Zine
Todo sentimento
Durante a juventude, ele precisava de um descanso do mundo. Um menino gay na metade dos anos 2000 demandava um escapismo, afinal, havia sido ensinado a reprimir os seus gostos. Matheus Ribeiro trabalha há oito anos com ilustração e é o nosso entrevistado do POSCA zine de hoje.
Por muito tempo, a arte de Matheus esteve nesse espaço de fuga: seus trabalhos giravam em torno de paisagens bucólicas, fantasias e romances de época: “Minhas criações representavam o espaço seguro onde todas essas aspirações tinham liberdade para existir e crescer”.
Em 2020, após passar por um processo de luto, ele sentiu a necessidade de expor mais questões que ainda o atravessavam, como a relação tardia com a sua sexualidade e com o seu corpo. Foi a partir daí que Matheus entendeu que traduzir o seu universo interior em pinturas era o melhor caminho para a liberdade.
Quais são as suas inspirações?
Quanto à estética, minhas principais inspirações são as ilustrações de cartazes e livros do final do século XIX. Amo as linhas fluidas do estilo Art Nouveau e gosto de evidenciá-las quando as incorporo ao meu estilo, sempre com o objetivo de representar movimento e leveza.
Entretanto, outras coisas inspiram meu processo de criação, como plantas e pássaros, e ilustrações de tarô. Sempre represento estes elementos em absolutamente tudo que crio, especialmente flores e estrelas.
Em relação ao seu trabalho enquanto artista, qual é o seu maior sonho?
Atualmente, tenho utilizado minha arte para dar voz a questões que, por muitos anos, foram tabus para mim, como afeto, sexualidade e autoestima. Fico entusiasmado com a possibilidade de identificação que estes assuntos geram às outras pessoas e, de certo modo, poder elaborar diálogos coletivamente é uma realização pessoal. Sonho com as oportunidades de expandir isso e em levar meu trabalho a cada vez mais pessoas e lugares.
No entanto, um dos meus sonhos mais antigos é ilustrar para o mercado editorial, especialmente livros infanto-juvenis.

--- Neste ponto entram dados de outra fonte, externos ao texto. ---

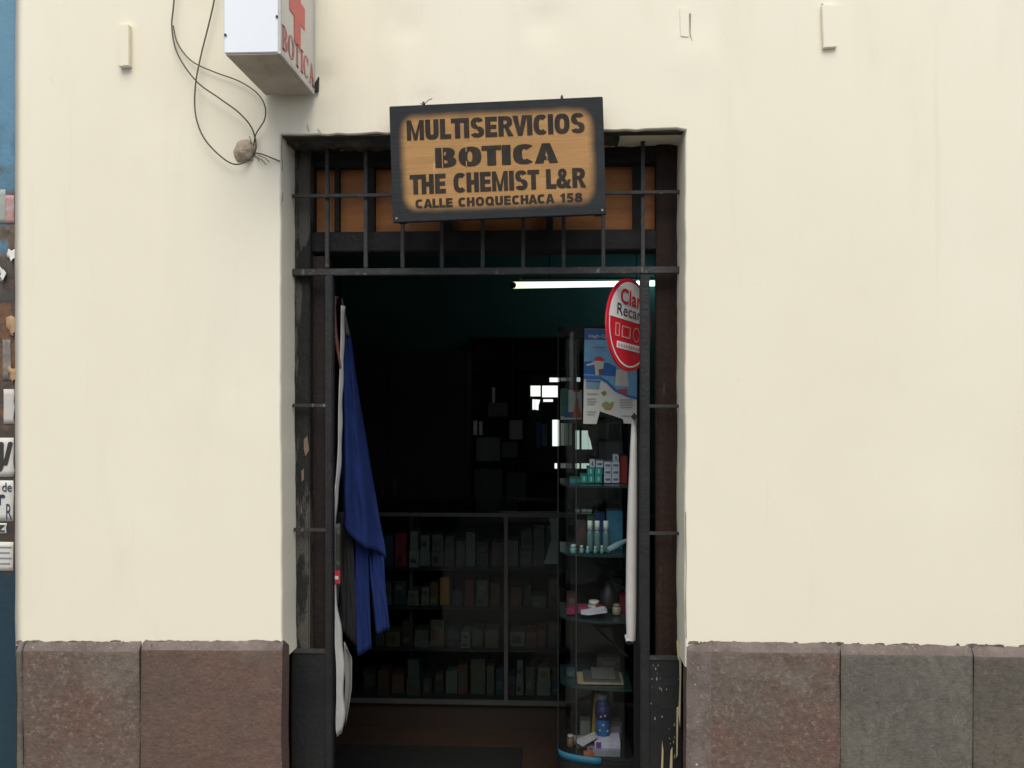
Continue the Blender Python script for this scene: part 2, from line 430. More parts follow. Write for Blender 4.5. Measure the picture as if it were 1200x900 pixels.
for i in range(len(xs) - 1):
    for k in range(len(zs) - 1):
        if iL <= i < iR and k < kT: continue
        fs.append((vid(i, k), vid(i + 1, k), vid(i + 1, k + 1), vid(i, k + 1)))
# rounded arris and reveal of the doorway: left side up, over the top, right side down
loop = [(iL, k) for k in range(0, kT + 1)] + [(i, kT) for i in range(iL + 1, iR)] + [(iR, k) for k in range(kT, -1, -1)]
prev = [vid(*q) for q in loop]
for (g, dep) in ((.35, .001), (.75, .004), (1.0, .010), (1.05, .05), (1.1, .11), (1.1, .46)):
    cur = []
    for (i, k), p0 in zip(loop, [idx[q] for q in loop]):
        v = vs[p0].copy()
        if i == iL: v.x += RAD * g
        if i == iR: v.x -= RAD * g
        if k == kT: v.z -= RAD * g
        v.y += dep
        cur.append(len(vs)); vs.append(v)
    for a in range(len(loop) - 1):
        fs.append((prev[a], prev[a + 1], cur[a + 1], cur[a]))
    prev = cur
# left return of the house corner
col_l = [vid(0, k) for k in range(len(zs))]
back = []
for q in col_l:
    v = vs[q].copy(); v.y = .3; back.append(len(vs)); vs.append(v)
for k in range(len(zs) - 1): fs.append((col_l[k], col_l[k + 1], back[k + 1], back[k]))
mb.add(vs, fs, 0, True)
wall = mb.build('wall', M_plaster, house, normals=True)
wnm = wall.modifiers.new('weighted_normals', 'WEIGHTED_NORMAL'); wnm.weight = 80; wnm.mode = 'FACE_AREA'
# masonry core behind the plaster and the low backing behind the plinth
core = MB()
core.box(XL + .01, DX0 - .03, .03, .45, 0, HT - .02).box(DX1 + .03, XR, .03, .45, 0, HT - .02).box(DX0 - .03, DX1 + .03, .03, .45, DZ + .04, HT - .02)
core.build('masonry_core', M_mortar, house)
# roof
rf = MB(); rf.box(XL, XR, -.06, 5.2, HT, HT + .18); rf.build('roof', M_tile, house)

# plinth stones, each worked with a chamfered top and its own margins
def stone(px0, px1, m, cl=.004, cr=.004, seed=0, tr=0.0):
    x0, x1 = at(px0, 800, -.02).x, at(px1, 800, -.02).x
    z1 = PZ + .003 + .004 * math.sin(seed * 2.3)
    ch = .026
    gx = [x0 + (x1 - x0) * i / max(6, int((x1 - x0) / .010)) for i in range(max(6, int((x1 - x0) / .010)) + 1)]
    gz = sorted(set([z1 * i / 70 for i in range(71)] + [z1 - ch, z1 - ch * .5, z1 - .004]))
    rows = []; mi = []
    for z in gz:
        r = []
        for x in gx:
            y = -.020
            if z > z1 - ch: y += .017 * ((z - (z1 - ch)) / ch) ** 1.2
            ex = min(1, (x - x0) / cl); er = min(1, (x1 - x) / cr)
            y += (.013 if cl > .03 else .006) * (1 - ex) + .006 * (1 - er)
            y += .005 * fbm(x + seed, z, 3) + .0012 * fbm(x + seed, z + 9, 14) + .0014 * fbm(x, z + seed, 60)
            zj = z
            if z > z1 - .001: zj += .004 * noise.noise(Vector((x * 16, seed, 1))) + .004 * noise.noise(Vector((x * 50, seed, 5)))
            zj *= pz_at(x) / PZ
            xj = x
            if x in (gx[0], gx[-1]): xj += .003 * noise.noise(Vector((seed, x, z * 9)))
            r.append((xj, y, zj))
        rows.append(r)
    b = MB(); b.sheet(rows)
    n = len(gx); nr = len(gz)
    nf = len(b.f)
    for q in range(nf):
        rr = q // (n - 1); cc = q % (n - 1)
        if gz[rr] >= z1 - ch - .001 or (cl > .03 and gx[cc] < x0 + cl * .9): b.mi[q] = 1
    # skirt back into the wall
    def sk(path):
        vs_ = [rows[r][c] for r, c in path]; k = len(vs_)
        b.add(vs_ + [(v[0], .06, min(v[2], z1 - .035)) for v in vs_], [(i, i + 1, i + 1 + k, i + k) for i in range(k - 1)], 0)
    sk([(r, 0) for r in range(nr)]); sk([(nr - 1, c) for c in range(n)]); sk([(r, n - 1) for r in range(nr)])
    return b.build('plinth_stone', [m, M_ledge], house)
for s_ in ((18.5, 25.2, M_stone_grey, .003, .003), (25.8, 163, M_stone_rough, .003, .003), (163.7, 329.3, M_stone_red, .003, .020),
           (805, 984.8, M_stone_rough, .075, .003), (986.2, 1141, M_stone_grey, .003, .003), (1142, 1330, M_stone_brown, .003, .003),
           (1333, 1500, M_stone_red, .006, .006), (1503, 1700, M_stone_grey, .006, .006)):
    stone(*s_[:5], seed=s_[0] * .37)
# broken plaster lip where the wall meets the ledge
lip = MB()
for a, b_ in ((19, 329), (806, 1500)):
    x = a
    while x < b_:
        w = random.uniform(4, 16)
        if random.random() < .5:
            p0 = at(x, 756, 0); p1 = at(min(x + w, b_), 756, 0)
            h = random.uniform(.002, .0055)
            zq_ = pz_at((p0.x + p1.x) / 2)
            lip.prism([(p0.x, -.004, zq_ - .004), (p1.x, -.004, zq_ - .004), (p1.x - .004, -.003, zq_ + h), ((p0.x + p1.x) / 2, -.003, zq_ + h * 1.3), (p0.x + .003, -.003, zq_ + h * .7)], (0, .02, 0))
        x += w * .7
lip.build_each('broken_plaster_edge', mat('dirty_plaster_edge', (.16, .14, .11), .95, (.06, .05, .04), 20), house)
mo = MB(); mo.box(XL + .004, at(331, 0, 0).x, -.0045, .028, 0, PZ - .026); mo.box(at(806, 0, 0).x, XR - .02, -.0045, .028, 0, PZ - .026)
mo.build_each('mortar_bed', M_mortar, house)
# hairline cracks beside the doorway head
ck = MB()
for pts in (((331, 157), (330, 175), (331, 200)), ((331.5, 226), (331, 236)), ((360, 146), (362, 154)), ((372, 151), (376, 156)), ((803.5, 600), (804.2, 660), (803.6, 700), (804.2, 748))):
    ck.tube([at(px, py, -.0015) for px, py in pts], .0009, 5)
ck.build_each('crack', M_mortar, house)
# plaster stubs left on the wall
def stub(pts, Yf, nm='plaster_stub'):
    b = MB(); b.prism([at(px, py, Yf) for px, py in pts], (0, abs(Yf) + .015, 0))
    return b.build(nm, M_plaster, house, bevel=.002)
stub(((137.5, 28), (151, 28), (151, 77), (138.5, 78)), -.020)
stub(((963, 5), (981, 5.5), (981, 55), (965, 56)), -.014)
sk_ = MB()
sk_.prism([at(px, py, -.004) for px, py in ((963, 4), (965, 5), (964, 17), (962.5, 16))], (0, .01, 0))
sk_.prism([at(px, py, -.0035) for px, py in ((808, 16), (809.5, 15), (809, 40), (811.5, 48), (808.5, 40))], (0, .01, 0))
sk_.build_each('plaster_gap_shade', mat('gap_shade_tone', (.2, .18, .13), .95), house)  # dark slivers: shade beside the stub and patch put into colour
stub(((796, 9), (807.5, 8), (808, 44), (797, 43)), -.0035, 'plaster_patch')

# interior of the shop
RX0, RX1, RY1, RZ = -1.45, 1.0, 3.3, 2.72
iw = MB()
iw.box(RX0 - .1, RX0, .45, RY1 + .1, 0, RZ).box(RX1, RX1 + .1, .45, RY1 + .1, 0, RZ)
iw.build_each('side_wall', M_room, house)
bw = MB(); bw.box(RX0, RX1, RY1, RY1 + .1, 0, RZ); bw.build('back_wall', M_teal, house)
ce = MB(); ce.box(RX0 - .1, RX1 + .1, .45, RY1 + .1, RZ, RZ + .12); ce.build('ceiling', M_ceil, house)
FZ = .05
tag(MB().box(RX0, RX1, -.0, RY1, -.1, FZ).build('shop_floor', M_floor, keep=True), 'dark red brown shop floor', None, None, 'structure')

# wooden frame and transom inside the doorway
FY = .165
fr = MB(); fr.pbox(341, 363, 150, 1010, FY - .02, .13); fr.build('door_post', M_peel, house, bevel=.004)
fr = MB(); fr.pbox(363.5, 381, 300, 1010, FY + .02, .10); fr.build('door_jamb', M_brown, house, bevel=.003)
fr = MB(); fr.pbox(769, 804, 160, 1010, FY, .045); fr.build('door_jamb', M_brownR, house, bevel=.004)
lt = MB(); lt.pbox(343, 800, 150, 193, FY + .012, .20); lt.build('lintel_beam', M_beam, house, bevel=.004)
tb = MB(); tb.pbox(364, 783, 270, 294, FY + .01, .10); tb.build('transom_beam', M_beam, house, bevel=.004)
tp = MB(); tp.pbox(364, 783, 190, 272, FY + .06, .02); tp.build('transom_panel', M_transom, house)
for a, b_ in ((360, 368.5), (392, 397), (430.5, 438.5), (742, 752), (778, 786), (520, 528), (640, 648)):
    q = MB(); q.pbox(a, b_, 192, 271, FY + .03, .03); q.build('transom_mullion', M_beam, house)
# crumbled plaster hanging over the lintel
so = MB(); so.box(DX0 + .002, DX1 - .002, .010, .045, DZ - .0035, DZ + .02); so.build('soffit_shade_strip', mat('soffit_shade', (.055, .05, .035), .95, (.03, .028, .02), 14), house)  # dark strip: shade under the doorway head put into its colour
cr = MB()
for (a_px, b_px, deep) in ((334, 470, .020), (706, 726, .012)):
    xa, xb = max(at(a_px, 160, .05).x, DX0 + .004), min(at(b_px, 160, .05).x, DX1 - .004)
    n_ = 26; low = []
    for k in range(n_ + 1):
        x = xa + (xb - xa) * k / n_
        low.append((x, .0, DZ - .004 - deep * (.35 + .65 * abs(noise.noise(Vector((x * 22, 3, 1))) * 1.6)) ))
    rows = []
    for yy, f_ in ((.046, .2), (.056, 1.0), (.10, .8), (.142, 1.0)):
        rows.append([(x, yy + .006 * noise.noise(Vector((x * 40, yy * 30, 2))), DZ - .004 + (z - DZ + .004) * f_ + .004 * noise.noise(Vector((x * 60, yy * 60, 7)))) for x, _, z in low])
    rows.insert(0, [(x, .046, DZ + .01) for x, _, z in low]); rows.append([(x, .143, DZ + .01) for x, _, z in low])
    cr.sheet(rows)
cr.build_each('crumbled_plaster', mat('shade_dark_plaster', (.10, .09, .07), .95, (.02, .019, .017), 12, bump=.6, bscale=50), house)  # crumbled plaster with the shade of the soffit put into its dark colour

# iron security grille set in the doorway (rail, bars, posts and kick plates)
GY = .115
def gpart(name, m, mb_, lab=None, bev=.0015):
    o = mb_.build(name, m, grille, bevel=bev)
    if lab: o['label'] = lab
    return o
gb = MB(); gb.pbox(342, 797, 313.5, 321.5, GY, .022)
grille = gb.build('security_grille', M_iron, house, bevel=.002)
for px in (383, 428.3, 471.5, 517.5, 565.5, 613, 660.5, 707, 753.5):
    top = 163 if px < 460 or px > 720 else 200
    gpart('bar', M_iron, MB().pbox(px - 2.2, px + 2.2, top, 314, GY + .004, .014))
gpart('cross_bar', M_iron, MB().pbox(342, 799, 225.0, 229.2, GY - .008, .010))
for a, b_, y in ((342, 383, 473.2), (760, 796, 474), (342, 383, 619.2), (760, 797, 623.2)):
    gpart('cross_bar', M_iron, MB().pbox(a, b_, y, y + 4, GY + .002, .010))
gpart('gate_post', M_black, MB().pbox(380.5, 389.5, 321, 1004, GY + .001, .035), None, .003)
gpart('gate_post', M_black, MB().pbox(750.5, 761.5, 321, 1004, GY + .001, .035), None, .003)
gpart('kick_plate', M_chipped, MB().pbox(341.5, 381, 764, 1004, GY + .006, .010), 'plain black kick plate of the gate')
gpart('kick_plate', M_chipped, MB().pbox(761.5, 799, 772, 1004, GY + .006, .010), 'chipped black kick plate of the gate')
gpart('plate_rim', M_iron, MB().pbox(342, 381, 761.5, 766, GY + .002, .016))
gpart('plate_rim', M_iron, MB().pbox(761, 798, 769.5, 774, GY + .002, .016))
# straw coloured splinters of old paint at the foot of the right jamb
M_straw = mat('straw_paint', (.50, .42, .25), .8, (.36, .28, .15), 20, (3, 1, .3))
for pts in (((796, 755), (799, 752), (798, 800), (797, 852), (795, 838), (796.5, 800)), ((793, 830), (795, 828), (794, 885), (792.5, 888)),
            ((776, 868), (777.5, 880), (777, 905), (774.5, 905)), ((786, 880), (788, 876), (788, 905), (784.5, 905)), ((793, 752), (796, 748), (796, 775), (794, 770))):
    MB().prism([at(px, py, GY - .004) for px, py in pts], (0, .004, 0)).build('paint_splinter', M_straw, house)
fl = MB()
for _ in range(24):
    px, py = random.uniform(763, 796), random.uniform(778, 900)
    if random.random() < .45: px, py = random.uniform(763, 778), random.uniform(776, 850)
    w, h = random.uniform(.3, 1.0), random.uniform(.6, 2.8)
    fl.prism([at(px - w, py, GY + .0045), ] and [at(px - w, py + h * .3, GY + .0045), at(px, py - h, GY + .0045), at(px + w, py, GY + .0045), at(px + w * .3, py + h, GY + .0045)], (0, .0025, 0))
fl.build_each('paint_chip', mat('pale_chip', (.24, .23, .20), .8), house)
fl = MB()
for pts in (((356, 515), (360, 511), (362, 528), (358, 535), (356, 526)), ((353, 552), (356, 549), (356, 562), (353.5, 565)), ((352, 585), (354, 600), (353, 604))):
    fl.prism([at(px, py, FY - .0235) for px, py in pts], (0, .006, 0))
fl.build_each('paint_chip', mat('bare_wood_chip', (.20, .13, .09), .8), house)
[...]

Quando criança, os livros ilustrados costumavam me transportar para lugares incríveis e, através deles, tive meu primeiro contato com a arte e me apaixonei. Foi nessa época que também me dei conta de que não haviam representações de pessoas como eu nas ilustrações que eu tanto gostava.
Com o meu trabalho, espero não apenas ser capaz de inspirar e incentivar novos artistas, mas também mostrar, aos mais jovens, que todas as pessoas podem e devem se sentir representadas, e que não existe uma única forma de existir e se expressar.
Existe alguma mensagem principal que você queira passar com a sua arte? Qual é ela?
Gosto da ideia de construir coisas coletivamente e penso o meu trabalho como uma pequena contribuição para um todo muito maior. Quero que a arte, em um futuro próximo, possa dizer às pessoas que há beleza na singularidade e que todos os corpos, todas as vivências, merecem experienciar afeto, liberdade e, principalmente, dignidade.
Sinto orgulho em poder dizer que minha arte cresceu no momento em que me compreendi e me aceitei, mas o que espero, sinceramente, é que ninguém precise de coragem para ser quem realmente é. Que todos possam ser pelo desejo e pela simples possibilidade de ser.
E se a arte do nosso tempo é um reflexo da sociedade em que vivemos, quero que a minha própria possa ser um espelho do ideal que estamos construindo.